Given material
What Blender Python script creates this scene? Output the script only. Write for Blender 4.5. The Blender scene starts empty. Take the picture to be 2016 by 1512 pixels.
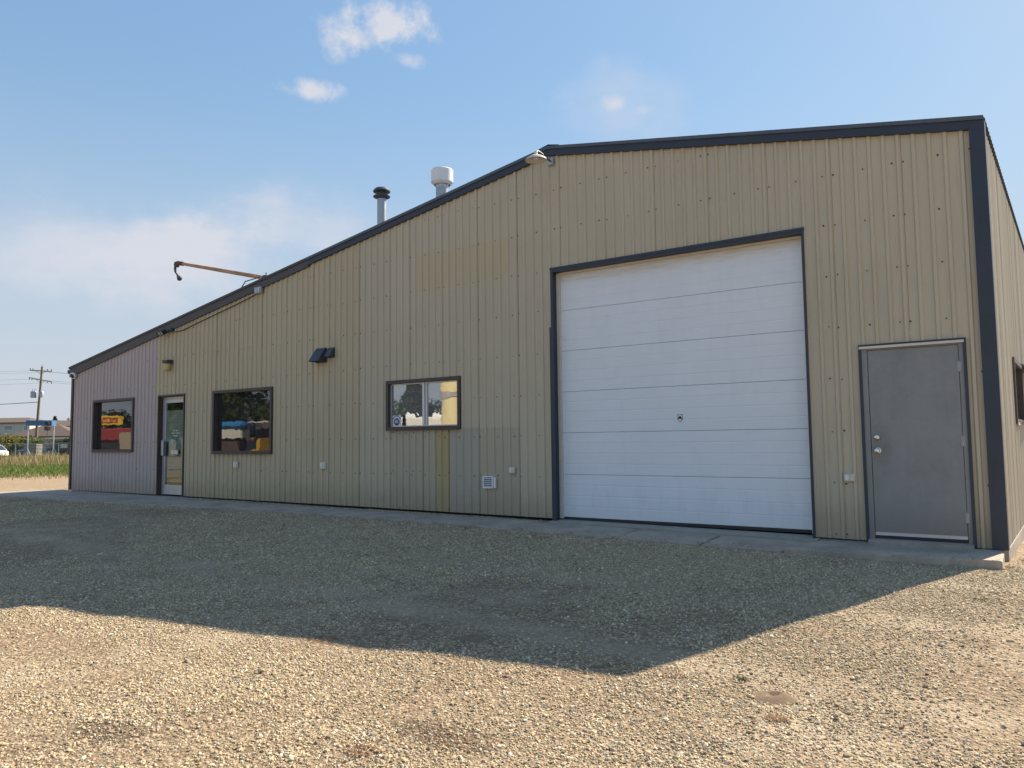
import bpy, bmesh, math, random
import numpy as np
from mathutils import Vector, Matrix

S = bpy.context.scene
COL = S.collection
R = math.radians
random.seed(4)

# ------------------------------------------------------------------ camera
cam_d = bpy.data.cameras.new('camera')
cam = bpy.data.objects.new('camera', cam_d)
COL.objects.link(cam)
cam_d.sensor_width = 36.0
cam_d.lens = 27.035
cam_d.clip_start = 0.05
cam_d.clip_end = 3000
RT = Vector((0.82134115, 0.57031339, -0.01188883))
UP = Vector((0.05138703, -0.05321642, 0.99725994))
FW = Vector((-0.56811802, 0.81970156, 0.07301555))
m = Matrix((RT, UP, -FW)).transposed().to_4x4()
m.translation = Vector((1.6144, -9.3593, 1.0771))
cam.matrix_world = m
S.camera = cam

# ------------------------------------------------------------------ light
SUN_DIR = Vector((0.364, 1.085, 1.0)).normalized()          # towards the sun
SUN_EL = math.asin(SUN_DIR.z)
SUN_AZ = math.atan2(SUN_DIR.x, SUN_DIR.y)
sun_d = bpy.data.lights.new('sun', 'SUN')
sun_d.energy = 4.9
sun_d.angle = R(0.5)
sun_d.color = (1.0, 0.87, 0.70)
sun = bpy.data.objects.new('sun', sun_d)
COL.objects.link(sun)
sun.rotation_euler = SUN_DIR.to_track_quat('Z', 'Y').to_euler()
sun.location = (10, 30, 30)

S.view_settings.view_transform = 'Standard'
S.view_settings.look = 'None'
S.view_settings.gamma = 1.0
S.view_settings.use_curve_mapping = False
S.view_settings.exposure = 1.1

W = bpy.data.worlds.new('World')
S.world = W
W.use_nodes = True
SKY_STRENGTH = 0.10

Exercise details
From the first line of the material down to the line containing "random.seed(4)", inclusive, return each line exactly, skipping any picture.

Full response
What Blender Python script creates this scene? Output the script only. Write for Blender 4.5. The Blender scene starts empty. Take the picture to be 2016 by 1512 pixels.
import bpy, bmesh, math, random
import numpy as np
from mathutils import Vector, Matrix

S = bpy.context.scene
COL = S.collection
R = math.radians
random.seed(4)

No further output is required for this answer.